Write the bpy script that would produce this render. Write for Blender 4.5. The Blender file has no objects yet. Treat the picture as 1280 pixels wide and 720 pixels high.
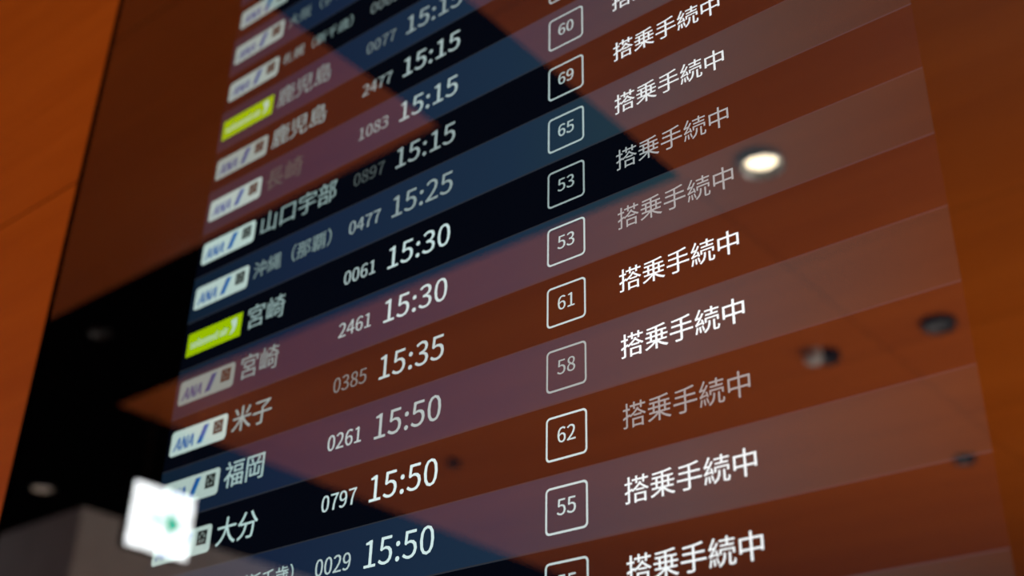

* * *

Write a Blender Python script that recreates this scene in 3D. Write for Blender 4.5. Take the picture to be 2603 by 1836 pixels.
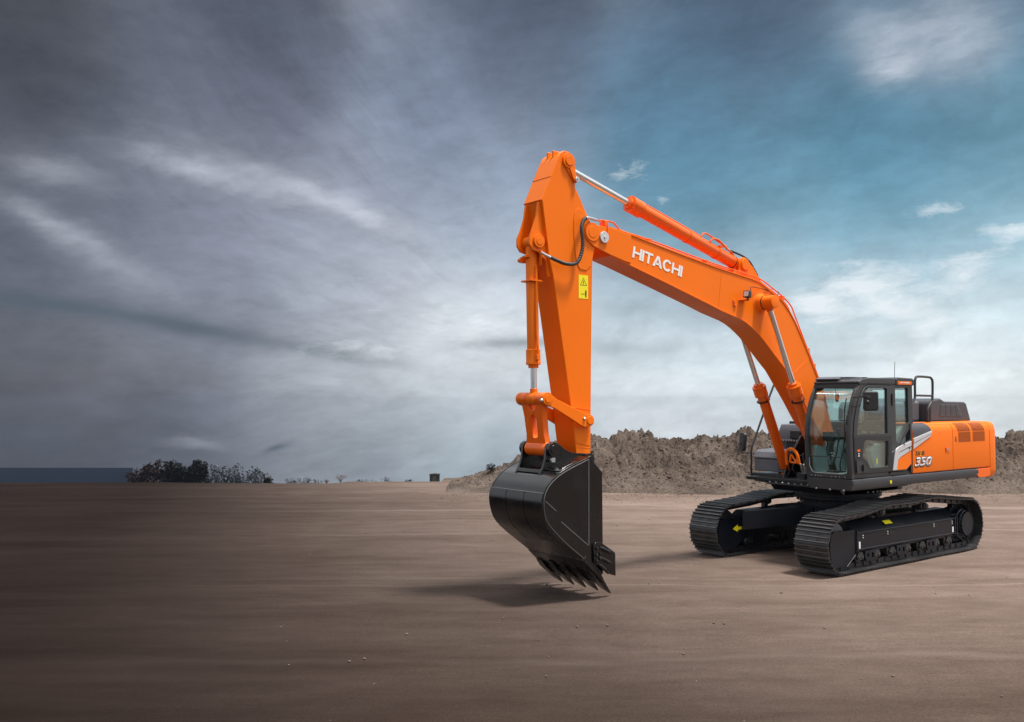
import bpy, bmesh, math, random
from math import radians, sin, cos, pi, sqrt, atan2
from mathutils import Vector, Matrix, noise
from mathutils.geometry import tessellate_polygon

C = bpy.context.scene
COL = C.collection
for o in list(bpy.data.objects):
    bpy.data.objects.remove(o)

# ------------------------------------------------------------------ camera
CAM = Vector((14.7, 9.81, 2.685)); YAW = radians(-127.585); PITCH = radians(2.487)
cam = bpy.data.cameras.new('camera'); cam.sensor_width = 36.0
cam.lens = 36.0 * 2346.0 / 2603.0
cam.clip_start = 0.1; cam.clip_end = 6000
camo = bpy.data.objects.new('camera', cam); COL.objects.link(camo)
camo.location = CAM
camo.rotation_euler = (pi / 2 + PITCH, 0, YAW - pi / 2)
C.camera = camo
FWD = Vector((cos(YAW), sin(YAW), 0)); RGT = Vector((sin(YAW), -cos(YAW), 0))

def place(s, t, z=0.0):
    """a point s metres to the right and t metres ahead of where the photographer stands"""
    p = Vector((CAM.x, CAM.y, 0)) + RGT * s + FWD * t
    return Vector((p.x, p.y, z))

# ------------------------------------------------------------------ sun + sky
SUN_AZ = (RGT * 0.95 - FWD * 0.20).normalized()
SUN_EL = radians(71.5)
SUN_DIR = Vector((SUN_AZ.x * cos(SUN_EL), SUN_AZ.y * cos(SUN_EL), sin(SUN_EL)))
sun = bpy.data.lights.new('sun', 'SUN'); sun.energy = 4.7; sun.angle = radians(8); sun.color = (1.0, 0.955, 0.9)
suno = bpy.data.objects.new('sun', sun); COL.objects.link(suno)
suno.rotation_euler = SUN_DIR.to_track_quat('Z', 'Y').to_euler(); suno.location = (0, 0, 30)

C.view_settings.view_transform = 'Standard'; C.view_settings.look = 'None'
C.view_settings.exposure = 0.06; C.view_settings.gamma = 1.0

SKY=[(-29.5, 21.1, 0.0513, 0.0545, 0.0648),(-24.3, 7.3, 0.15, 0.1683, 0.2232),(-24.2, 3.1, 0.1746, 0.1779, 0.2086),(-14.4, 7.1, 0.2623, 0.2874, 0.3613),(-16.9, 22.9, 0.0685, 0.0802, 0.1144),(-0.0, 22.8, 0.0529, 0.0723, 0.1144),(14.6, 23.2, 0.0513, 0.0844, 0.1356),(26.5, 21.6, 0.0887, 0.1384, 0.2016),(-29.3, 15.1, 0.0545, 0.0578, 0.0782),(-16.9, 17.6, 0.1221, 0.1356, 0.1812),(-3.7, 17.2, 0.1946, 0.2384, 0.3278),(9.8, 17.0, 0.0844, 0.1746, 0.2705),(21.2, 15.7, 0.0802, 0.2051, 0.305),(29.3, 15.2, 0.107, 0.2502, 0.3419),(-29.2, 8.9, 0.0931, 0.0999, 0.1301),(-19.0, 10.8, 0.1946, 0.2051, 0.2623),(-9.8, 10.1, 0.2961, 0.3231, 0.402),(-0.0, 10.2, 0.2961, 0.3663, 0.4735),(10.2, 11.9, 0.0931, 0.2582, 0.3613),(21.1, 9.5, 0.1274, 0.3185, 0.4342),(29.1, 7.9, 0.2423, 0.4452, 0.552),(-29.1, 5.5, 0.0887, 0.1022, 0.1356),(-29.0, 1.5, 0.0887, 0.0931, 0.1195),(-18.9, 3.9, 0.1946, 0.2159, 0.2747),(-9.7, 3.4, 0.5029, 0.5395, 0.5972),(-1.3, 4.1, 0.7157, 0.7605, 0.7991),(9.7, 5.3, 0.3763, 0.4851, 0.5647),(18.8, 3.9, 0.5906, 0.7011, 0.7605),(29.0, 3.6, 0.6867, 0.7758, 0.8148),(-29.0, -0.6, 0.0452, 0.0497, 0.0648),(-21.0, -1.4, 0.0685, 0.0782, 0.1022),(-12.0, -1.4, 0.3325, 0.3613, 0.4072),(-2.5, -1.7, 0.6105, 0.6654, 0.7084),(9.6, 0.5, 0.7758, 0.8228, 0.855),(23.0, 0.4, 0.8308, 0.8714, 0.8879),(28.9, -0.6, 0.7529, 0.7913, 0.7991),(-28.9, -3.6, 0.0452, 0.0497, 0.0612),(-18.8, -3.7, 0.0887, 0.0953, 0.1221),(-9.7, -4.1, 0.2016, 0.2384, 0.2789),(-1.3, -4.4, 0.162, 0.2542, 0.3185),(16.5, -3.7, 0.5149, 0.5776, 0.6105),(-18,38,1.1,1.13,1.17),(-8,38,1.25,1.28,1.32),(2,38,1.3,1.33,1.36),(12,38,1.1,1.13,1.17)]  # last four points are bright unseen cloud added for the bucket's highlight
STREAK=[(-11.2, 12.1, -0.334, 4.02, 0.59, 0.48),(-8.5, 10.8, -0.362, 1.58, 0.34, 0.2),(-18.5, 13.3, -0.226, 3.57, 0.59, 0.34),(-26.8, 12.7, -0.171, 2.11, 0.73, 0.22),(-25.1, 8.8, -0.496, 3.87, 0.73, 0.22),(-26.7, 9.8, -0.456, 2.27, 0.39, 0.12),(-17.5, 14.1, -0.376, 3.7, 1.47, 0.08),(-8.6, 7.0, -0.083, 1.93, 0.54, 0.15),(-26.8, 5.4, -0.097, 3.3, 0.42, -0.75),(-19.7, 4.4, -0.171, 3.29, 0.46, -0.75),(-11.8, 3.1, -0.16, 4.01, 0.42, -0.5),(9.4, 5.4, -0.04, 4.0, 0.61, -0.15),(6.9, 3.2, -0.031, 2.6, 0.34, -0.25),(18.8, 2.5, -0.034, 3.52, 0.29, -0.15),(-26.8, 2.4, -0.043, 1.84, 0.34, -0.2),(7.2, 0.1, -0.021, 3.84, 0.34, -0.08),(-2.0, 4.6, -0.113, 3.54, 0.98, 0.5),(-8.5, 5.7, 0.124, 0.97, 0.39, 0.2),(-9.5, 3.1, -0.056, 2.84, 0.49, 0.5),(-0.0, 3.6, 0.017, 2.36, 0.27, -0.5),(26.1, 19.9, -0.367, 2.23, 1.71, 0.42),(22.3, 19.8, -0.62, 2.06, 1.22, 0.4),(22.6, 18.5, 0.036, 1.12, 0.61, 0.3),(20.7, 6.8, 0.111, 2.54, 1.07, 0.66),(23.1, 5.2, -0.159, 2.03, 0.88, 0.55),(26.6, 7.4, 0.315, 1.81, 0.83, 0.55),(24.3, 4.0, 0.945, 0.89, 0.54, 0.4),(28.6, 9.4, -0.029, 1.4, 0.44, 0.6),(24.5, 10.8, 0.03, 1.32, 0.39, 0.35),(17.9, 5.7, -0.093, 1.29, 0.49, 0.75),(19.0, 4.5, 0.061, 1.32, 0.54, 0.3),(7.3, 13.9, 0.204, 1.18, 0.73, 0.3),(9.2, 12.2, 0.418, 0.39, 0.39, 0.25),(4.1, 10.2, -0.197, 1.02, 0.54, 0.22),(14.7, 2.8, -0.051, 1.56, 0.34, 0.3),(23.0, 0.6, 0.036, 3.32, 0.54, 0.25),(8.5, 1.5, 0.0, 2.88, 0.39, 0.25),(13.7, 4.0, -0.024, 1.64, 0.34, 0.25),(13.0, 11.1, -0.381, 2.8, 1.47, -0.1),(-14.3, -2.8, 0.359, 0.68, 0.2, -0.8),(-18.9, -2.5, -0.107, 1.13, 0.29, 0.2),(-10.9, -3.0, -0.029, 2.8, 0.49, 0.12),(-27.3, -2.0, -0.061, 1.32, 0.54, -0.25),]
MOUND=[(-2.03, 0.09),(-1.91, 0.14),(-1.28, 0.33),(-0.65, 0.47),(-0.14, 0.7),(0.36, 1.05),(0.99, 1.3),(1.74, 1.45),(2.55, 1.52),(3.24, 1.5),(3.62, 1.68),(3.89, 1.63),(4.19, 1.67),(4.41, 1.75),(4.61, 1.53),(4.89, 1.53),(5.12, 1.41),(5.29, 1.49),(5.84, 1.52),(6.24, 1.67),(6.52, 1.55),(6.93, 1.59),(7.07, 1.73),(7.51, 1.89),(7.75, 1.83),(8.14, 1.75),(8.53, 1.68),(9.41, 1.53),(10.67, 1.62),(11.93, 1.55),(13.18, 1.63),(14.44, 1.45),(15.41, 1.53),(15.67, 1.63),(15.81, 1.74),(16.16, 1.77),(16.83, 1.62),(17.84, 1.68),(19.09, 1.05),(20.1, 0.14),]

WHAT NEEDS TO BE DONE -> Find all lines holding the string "Blender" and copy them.

FULL RESPONSE ->
Write the bpy script that would produce this render. Write for Blender 4.5. The Blender file has no objects yet. Treat the picture as 1280 pixels wide and 720 pixels high.
Write a Blender Python script that recreates this scene in 3D. Write for Blender 4.5. Take the picture to be 2603 by 1836 pixels.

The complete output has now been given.